### YOUR GOAL
Restate all of the data exactly.

### DATA LINES

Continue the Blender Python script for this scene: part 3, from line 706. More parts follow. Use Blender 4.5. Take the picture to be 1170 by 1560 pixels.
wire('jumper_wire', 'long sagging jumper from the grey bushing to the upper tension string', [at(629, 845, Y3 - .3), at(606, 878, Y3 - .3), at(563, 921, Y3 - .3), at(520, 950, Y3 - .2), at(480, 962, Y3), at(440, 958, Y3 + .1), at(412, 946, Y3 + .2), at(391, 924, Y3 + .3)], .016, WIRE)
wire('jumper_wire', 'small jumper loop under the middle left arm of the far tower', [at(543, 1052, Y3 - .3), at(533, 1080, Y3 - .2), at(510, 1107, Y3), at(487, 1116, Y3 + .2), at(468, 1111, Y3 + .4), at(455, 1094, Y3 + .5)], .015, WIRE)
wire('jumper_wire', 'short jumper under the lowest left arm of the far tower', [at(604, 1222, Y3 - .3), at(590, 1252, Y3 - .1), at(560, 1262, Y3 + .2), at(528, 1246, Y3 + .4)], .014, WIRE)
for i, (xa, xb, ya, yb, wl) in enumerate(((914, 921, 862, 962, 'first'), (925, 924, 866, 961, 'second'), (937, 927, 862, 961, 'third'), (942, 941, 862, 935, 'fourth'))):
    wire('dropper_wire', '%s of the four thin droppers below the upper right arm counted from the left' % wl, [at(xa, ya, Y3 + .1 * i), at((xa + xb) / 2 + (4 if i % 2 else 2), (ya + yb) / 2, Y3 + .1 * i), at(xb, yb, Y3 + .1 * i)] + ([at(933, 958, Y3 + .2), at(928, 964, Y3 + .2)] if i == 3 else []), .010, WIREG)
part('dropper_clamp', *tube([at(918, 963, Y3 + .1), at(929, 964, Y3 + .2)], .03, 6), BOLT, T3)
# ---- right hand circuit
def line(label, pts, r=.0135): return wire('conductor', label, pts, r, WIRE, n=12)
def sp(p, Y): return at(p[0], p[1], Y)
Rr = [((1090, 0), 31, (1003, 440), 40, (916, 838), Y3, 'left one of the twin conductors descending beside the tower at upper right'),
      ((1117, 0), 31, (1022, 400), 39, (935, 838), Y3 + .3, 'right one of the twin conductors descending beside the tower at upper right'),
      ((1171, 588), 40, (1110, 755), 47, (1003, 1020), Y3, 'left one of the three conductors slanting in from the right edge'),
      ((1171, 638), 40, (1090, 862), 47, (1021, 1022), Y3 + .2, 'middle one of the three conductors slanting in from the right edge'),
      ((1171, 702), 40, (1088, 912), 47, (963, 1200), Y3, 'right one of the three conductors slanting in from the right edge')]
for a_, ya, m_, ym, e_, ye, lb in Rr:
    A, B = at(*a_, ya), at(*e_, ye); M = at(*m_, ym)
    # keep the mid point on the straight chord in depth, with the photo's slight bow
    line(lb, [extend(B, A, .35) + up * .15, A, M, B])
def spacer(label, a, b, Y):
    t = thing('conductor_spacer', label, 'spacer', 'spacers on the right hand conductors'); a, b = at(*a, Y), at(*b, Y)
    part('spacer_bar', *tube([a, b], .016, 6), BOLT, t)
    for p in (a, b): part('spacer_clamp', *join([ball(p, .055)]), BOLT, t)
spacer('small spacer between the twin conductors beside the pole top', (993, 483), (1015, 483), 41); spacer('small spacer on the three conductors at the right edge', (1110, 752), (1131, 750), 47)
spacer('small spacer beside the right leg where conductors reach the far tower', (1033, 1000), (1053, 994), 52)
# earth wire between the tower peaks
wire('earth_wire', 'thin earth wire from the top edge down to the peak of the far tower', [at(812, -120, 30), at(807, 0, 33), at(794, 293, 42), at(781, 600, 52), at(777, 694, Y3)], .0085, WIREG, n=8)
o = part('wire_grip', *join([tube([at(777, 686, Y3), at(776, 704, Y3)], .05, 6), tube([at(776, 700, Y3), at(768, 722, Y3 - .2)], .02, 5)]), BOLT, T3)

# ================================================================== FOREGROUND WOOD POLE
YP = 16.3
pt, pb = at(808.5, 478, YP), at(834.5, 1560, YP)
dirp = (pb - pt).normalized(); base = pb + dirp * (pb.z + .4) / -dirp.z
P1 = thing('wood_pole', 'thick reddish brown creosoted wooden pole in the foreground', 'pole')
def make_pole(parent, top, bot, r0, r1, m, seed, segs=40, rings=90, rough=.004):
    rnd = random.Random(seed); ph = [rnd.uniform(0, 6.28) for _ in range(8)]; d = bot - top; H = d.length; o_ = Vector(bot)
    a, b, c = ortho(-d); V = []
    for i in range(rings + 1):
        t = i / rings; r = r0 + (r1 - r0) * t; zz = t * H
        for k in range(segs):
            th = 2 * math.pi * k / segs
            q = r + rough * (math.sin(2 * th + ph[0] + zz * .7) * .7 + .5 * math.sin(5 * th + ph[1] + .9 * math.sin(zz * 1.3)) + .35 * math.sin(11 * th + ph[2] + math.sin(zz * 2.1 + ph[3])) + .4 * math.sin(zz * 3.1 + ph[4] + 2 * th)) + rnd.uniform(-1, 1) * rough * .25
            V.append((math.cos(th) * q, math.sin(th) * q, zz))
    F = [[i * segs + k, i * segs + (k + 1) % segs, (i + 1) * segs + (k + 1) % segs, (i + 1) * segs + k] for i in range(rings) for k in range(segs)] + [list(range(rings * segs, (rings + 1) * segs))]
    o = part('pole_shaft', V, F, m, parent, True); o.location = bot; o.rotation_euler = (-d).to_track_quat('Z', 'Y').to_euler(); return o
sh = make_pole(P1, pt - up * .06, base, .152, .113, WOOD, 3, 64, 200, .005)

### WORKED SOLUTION
Continue the Blender Python script for this scene: part 3, from line 706. More parts follow. Use Blender 4.5. Take the picture to be 1170 by 1560 pixels.
wire('jumper_wire', 'long sagging jumper from the grey bushing to the upper tension string', [at(629, 845, Y3 - .3), at(606, 878, Y3 - .3), at(563, 921, Y3 - .3), at(520, 950, Y3 - .2), at(480, 962, Y3), at(440, 958, Y3 + .1), at(412, 946, Y3 + .2), at(391, 924, Y3 + .3)], .016, WIRE)
wire('jumper_wire', 'small jumper loop under the middle left arm of the far tower', [at(543, 1052, Y3 - .3), at(533, 1080, Y3 - .2), at(510, 1107, Y3), at(487, 1116, Y3 + .2), at(468, 1111, Y3 + .4), at(455, 1094, Y3 + .5)], .015, WIRE)
wire('jumper_wire', 'short jumper under the lowest left arm of the far tower', [at(604, 1222, Y3 - .3), at(590, 1252, Y3 - .1), at(560, 1262, Y3 + .2), at(528, 1246, Y3 + .4)], .014, WIRE)
for i, (xa, xb, ya, yb, wl) in enumerate(((914, 921, 862, 962, 'first'), (925, 924, 866, 961, 'second'), (937, 927, 862, 961, 'third'), (942, 941, 862, 935, 'fourth'))):
    wire('dropper_wire', '%s of the four thin droppers below the upper right arm counted from the left' % wl, [at(xa, ya, Y3 + .1 * i), at((xa + xb) / 2 + (4 if i % 2 else 2), (ya + yb) / 2, Y3 + .1 * i), at(xb, yb, Y3 + .1 * i)] + ([at(933, 958, Y3 + .2), at(928, 964, Y3 + .2)] if i == 3 else []), .010, WIREG)
part('dropper_clamp', *tube([at(918, 963, Y3 + .1), at(929, 964, Y3 + .2)], .03, 6), BOLT, T3)
# ---- right hand circuit
def line(label, pts, r=.0135): return wire('conductor', label, pts, r, WIRE, n=12)
def sp(p, Y): return at(p[0], p[1], Y)
Rr = [((1090, 0), 31, (1003, 440), 40, (916, 838), Y3, 'left one of the twin conductors descending beside the tower at upper right'),
      ((1117, 0), 31, (1022, 400), 39, (935, 838), Y3 + .3, 'right one of the twin conductors descending beside the tower at upper right'),
      ((1171, 588), 40, (1110, 755), 47, (1003, 1020), Y3, 'left one of the three conductors slanting in from the right edge'),
      ((1171, 638), 40, (1090, 862), 47, (1021, 1022), Y3 + .2, 'middle one of the three conductors slanting in from the right edge'),
      ((1171, 702), 40, (1088, 912), 47, (963, 1200), Y3, 'right one of the three conductors slanting in from the right edge')]
for a_, ya, m_, ym, e_, ye, lb in Rr:
    A, B = at(*a_, ya), at(*e_, ye); M = at(*m_, ym)
    # keep the mid point on the straight chord in depth, with the photo's slight bow
    line(lb, [extend(B, A, .35) + up * .15, A, M, B])
def spacer(label, a, b, Y):
    t = thing('conductor_spacer', label, 'spacer', 'spacers on the right hand conductors'); a, b = at(*a, Y), at(*b, Y)
    part('spacer_bar', *tube([a, b], .016, 6), BOLT, t)
    for p in (a, b): part('spacer_clamp', *join([ball(p, .055)]), BOLT, t)
spacer('small spacer between the twin conductors beside the pole top', (993, 483), (1015, 483), 41); spacer('small spacer on the three conductors at the right edge', (1110, 752), (1131, 750), 47)
spacer('small spacer beside the right leg where conductors reach the far tower', (1033, 1000), (1053, 994), 52)
# earth wire between the tower peaks
wire('earth_wire', 'thin earth wire from the top edge down to the peak of the far tower', [at(812, -120, 30), at(807, 0, 33), at(794, 293, 42), at(781, 600, 52), at(777, 694, Y3)], .0085, WIREG, n=8)
o = part('wire_grip', *join([tube([at(777, 686, Y3), at(776, 704, Y3)], .05, 6), tube([at(776, 700, Y3), at(768, 722, Y3 - .2)], .02, 5)]), BOLT, T3)

# ================================================================== FOREGROUND WOOD POLE
YP = 16.3
pt, pb = at(808.5, 478, YP), at(834.5, 1560, YP)
dirp = (pb - pt).normalized(); base = pb + dirp * (pb.z + .4) / -dirp.z
P1 = thing('wood_pole', 'thick reddish brown creosoted wooden pole in the foreground', 'pole')
def make_pole(parent, top, bot, r0, r1, m, seed, segs=40, rings=90, rough=.004):
    rnd = random.Random(seed); ph = [rnd.uniform(0, 6.28) for _ in range(8)]; d = bot - top; H = d.length; o_ = Vector(bot)
    a, b, c = ortho(-d); V = []
    for i in range(rings + 1):
        t = i / rings; r = r0 + (r1 - r0) * t; zz = t * H
        for k in range(segs):
            th = 2 * math.pi * k / segs
            q = r + rough * (math.sin(2 * th + ph[0] + zz * .7) * .7 + .5 * math.sin(5 * th + ph[1] + .9 * math.sin(zz * 1.3)) + .35 * math.sin(11 * th + ph[2] + math.sin(zz * 2.1 + ph[3])) + .4 * math.sin(zz * 3.1 + ph[4] + 2 * th)) + rnd.uniform(-1, 1) * rough * .25
            V.append((math.cos(th) * q, math.sin(th) * q, zz))
    F = [[i * segs + k, i * segs + (k + 1) % segs, (i + 1) * segs + (k + 1) % segs, (i + 1) * segs + k] for i in range(rings) for k in range(segs)] + [list(range(rings * segs, (rings + 1) * segs))]
    o = part('pole_shaft', V, F, m, parent, True); o.location = bot; o.rotation_euler = (-d).to_track_quat('Z', 'Y').to_euler(); return o
sh = make_pole(P1, pt - up * .06, base, .152, .113, WOOD, 3, 64, 200, .005)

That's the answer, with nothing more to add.